Location:
MARRIAGE;

OLR Research Report


March 3, 2010

 

2010-R-0112

COMMON LAW MARRIAGES

By: Susan Price, Senior Attorney

You asked how many states recognize common law marriage and the basic standards for forming them.

With some differences, 15 states and the District of Columbia recognize some form of common law marriage either by statute or court ruling. Nine of these place restrictions on relationships they will consider as the equivalent of marriage. The most common is refusing to recognize common law relationships formed after a specific date.

The two basic elements couples generally must establish are cohabitation and holding themselves out to the world as a married couple.
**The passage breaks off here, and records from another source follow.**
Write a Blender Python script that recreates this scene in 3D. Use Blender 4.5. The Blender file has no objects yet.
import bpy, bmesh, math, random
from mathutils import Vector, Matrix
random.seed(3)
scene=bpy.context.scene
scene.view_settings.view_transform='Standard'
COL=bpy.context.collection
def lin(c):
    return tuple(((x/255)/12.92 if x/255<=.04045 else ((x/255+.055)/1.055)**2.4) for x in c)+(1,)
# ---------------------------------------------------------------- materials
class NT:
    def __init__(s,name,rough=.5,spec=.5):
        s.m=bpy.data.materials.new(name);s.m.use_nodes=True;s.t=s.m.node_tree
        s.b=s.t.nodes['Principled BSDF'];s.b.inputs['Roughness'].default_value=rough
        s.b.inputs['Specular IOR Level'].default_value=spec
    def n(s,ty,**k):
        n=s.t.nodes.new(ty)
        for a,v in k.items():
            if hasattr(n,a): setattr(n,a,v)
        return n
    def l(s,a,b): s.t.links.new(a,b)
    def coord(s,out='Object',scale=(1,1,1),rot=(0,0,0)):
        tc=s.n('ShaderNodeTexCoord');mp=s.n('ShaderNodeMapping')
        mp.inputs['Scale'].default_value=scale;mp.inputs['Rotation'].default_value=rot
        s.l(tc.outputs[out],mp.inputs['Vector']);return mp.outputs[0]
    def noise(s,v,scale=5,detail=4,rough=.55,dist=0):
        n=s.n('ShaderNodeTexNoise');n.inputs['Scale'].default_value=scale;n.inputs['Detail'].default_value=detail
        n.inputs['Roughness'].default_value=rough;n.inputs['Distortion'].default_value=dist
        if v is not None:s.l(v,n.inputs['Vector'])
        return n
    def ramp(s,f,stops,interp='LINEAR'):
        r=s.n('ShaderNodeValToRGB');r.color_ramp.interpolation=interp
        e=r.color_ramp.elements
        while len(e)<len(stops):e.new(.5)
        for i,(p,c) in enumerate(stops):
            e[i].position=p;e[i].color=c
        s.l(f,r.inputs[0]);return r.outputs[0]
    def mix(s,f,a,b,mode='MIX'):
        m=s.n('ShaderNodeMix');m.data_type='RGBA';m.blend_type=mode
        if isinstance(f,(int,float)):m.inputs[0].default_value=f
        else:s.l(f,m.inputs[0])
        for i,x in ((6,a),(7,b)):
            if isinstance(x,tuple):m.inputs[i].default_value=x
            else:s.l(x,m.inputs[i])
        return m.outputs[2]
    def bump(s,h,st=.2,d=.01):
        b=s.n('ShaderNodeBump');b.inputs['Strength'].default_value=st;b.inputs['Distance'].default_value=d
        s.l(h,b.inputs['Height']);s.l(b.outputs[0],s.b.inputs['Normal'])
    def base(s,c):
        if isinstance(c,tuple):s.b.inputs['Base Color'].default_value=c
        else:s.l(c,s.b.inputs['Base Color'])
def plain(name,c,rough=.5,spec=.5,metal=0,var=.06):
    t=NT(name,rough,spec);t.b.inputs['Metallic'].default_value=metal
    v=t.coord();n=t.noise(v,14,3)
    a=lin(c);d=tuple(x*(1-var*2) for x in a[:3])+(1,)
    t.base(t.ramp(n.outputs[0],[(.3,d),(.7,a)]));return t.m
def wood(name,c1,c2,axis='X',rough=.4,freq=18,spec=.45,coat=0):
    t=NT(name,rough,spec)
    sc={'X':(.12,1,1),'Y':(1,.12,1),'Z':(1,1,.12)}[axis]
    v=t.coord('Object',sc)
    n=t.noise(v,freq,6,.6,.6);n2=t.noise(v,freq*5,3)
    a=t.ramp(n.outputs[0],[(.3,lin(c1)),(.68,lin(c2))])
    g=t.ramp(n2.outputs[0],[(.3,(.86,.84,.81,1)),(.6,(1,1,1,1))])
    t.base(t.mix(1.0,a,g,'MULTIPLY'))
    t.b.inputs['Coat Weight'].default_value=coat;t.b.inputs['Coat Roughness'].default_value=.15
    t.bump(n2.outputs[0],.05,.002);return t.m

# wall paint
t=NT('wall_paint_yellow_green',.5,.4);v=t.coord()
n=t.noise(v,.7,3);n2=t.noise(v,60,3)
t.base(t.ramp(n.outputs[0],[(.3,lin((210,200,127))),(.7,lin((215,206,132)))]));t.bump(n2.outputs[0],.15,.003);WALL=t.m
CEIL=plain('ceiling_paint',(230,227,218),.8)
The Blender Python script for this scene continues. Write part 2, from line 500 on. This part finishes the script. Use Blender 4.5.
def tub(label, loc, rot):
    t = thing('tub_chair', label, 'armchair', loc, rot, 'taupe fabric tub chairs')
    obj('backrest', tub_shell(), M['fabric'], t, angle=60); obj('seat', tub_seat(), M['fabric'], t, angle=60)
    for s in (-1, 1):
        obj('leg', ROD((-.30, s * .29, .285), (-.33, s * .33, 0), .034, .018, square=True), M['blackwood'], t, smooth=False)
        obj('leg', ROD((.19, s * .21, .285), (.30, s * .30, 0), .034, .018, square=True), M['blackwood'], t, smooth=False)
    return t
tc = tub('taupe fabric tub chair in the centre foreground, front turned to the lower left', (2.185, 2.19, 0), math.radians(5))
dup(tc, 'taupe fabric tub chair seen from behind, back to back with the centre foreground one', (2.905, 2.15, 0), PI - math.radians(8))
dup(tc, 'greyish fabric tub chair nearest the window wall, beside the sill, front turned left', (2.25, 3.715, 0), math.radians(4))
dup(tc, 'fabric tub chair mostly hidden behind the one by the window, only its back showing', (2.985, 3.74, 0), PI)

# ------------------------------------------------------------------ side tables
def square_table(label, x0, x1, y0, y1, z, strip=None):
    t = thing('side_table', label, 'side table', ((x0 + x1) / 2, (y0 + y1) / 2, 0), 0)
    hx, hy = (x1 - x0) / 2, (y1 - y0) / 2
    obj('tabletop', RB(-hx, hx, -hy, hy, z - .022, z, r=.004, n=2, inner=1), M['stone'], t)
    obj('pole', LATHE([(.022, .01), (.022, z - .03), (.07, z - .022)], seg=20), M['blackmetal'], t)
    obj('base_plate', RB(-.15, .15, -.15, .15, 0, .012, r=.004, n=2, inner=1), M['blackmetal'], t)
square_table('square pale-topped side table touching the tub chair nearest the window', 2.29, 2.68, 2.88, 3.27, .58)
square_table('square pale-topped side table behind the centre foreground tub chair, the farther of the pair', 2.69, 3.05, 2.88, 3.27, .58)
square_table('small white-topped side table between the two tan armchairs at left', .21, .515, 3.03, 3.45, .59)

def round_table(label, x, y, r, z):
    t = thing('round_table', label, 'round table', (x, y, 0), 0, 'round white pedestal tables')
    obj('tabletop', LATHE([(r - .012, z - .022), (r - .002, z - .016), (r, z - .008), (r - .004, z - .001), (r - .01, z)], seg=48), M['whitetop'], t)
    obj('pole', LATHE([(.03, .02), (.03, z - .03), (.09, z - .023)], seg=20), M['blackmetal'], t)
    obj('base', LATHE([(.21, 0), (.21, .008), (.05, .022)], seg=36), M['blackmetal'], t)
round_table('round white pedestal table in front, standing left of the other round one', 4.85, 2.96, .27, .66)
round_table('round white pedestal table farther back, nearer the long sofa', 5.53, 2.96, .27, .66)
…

Evidence sufficient to satisfy the “holding out” prong include the woman adopting her spouse's last name, filing joint state or federal tax returns, or referring to themselves as “husband” and “wife.”

Table 1 below shows the states and any restrictions they place on common law marriage recognition.

Table 1: States That Recognize Common Law Marriage

State

Restrictions

Alabama

None

Colorado

None

District of Columbia

None

Georgia

Only common law marriages formed before 1/1/1997

Idaho

Only common law marriages formed before 1/1/1996

Iowa

None

Kansas

Partners must be at least age 18

Montana

None

New Hampshire

Common law marriages are recognized only after the death of one partner

Ohio

Only common law marriages formed before 10/10/1991

Oklahoma

Only common law marriages formed before 11/1/1998

Pennsylvania

Only common law marriages formed on or before 1/1/2005

Rhode Island

None

South Carolina

None

Texas

Partners must satisfy 2-prong test and show that they are legally entitled to marry and have registered the marriage at the county courthouse. If no longer together, they must rebut the legal presumption that there was no marriage (unless they file a lawsuit for proof of marriage within two years of the date they separated or ceased living together).

Utah

By administrative order: marriage arises out of a contract between two consenting parties who are legally permitted to enter into a contract or have their marriage solemnized and satisfy the two-prong test above. The determination of marriage formation must occur during the relationship or within one year following its termination.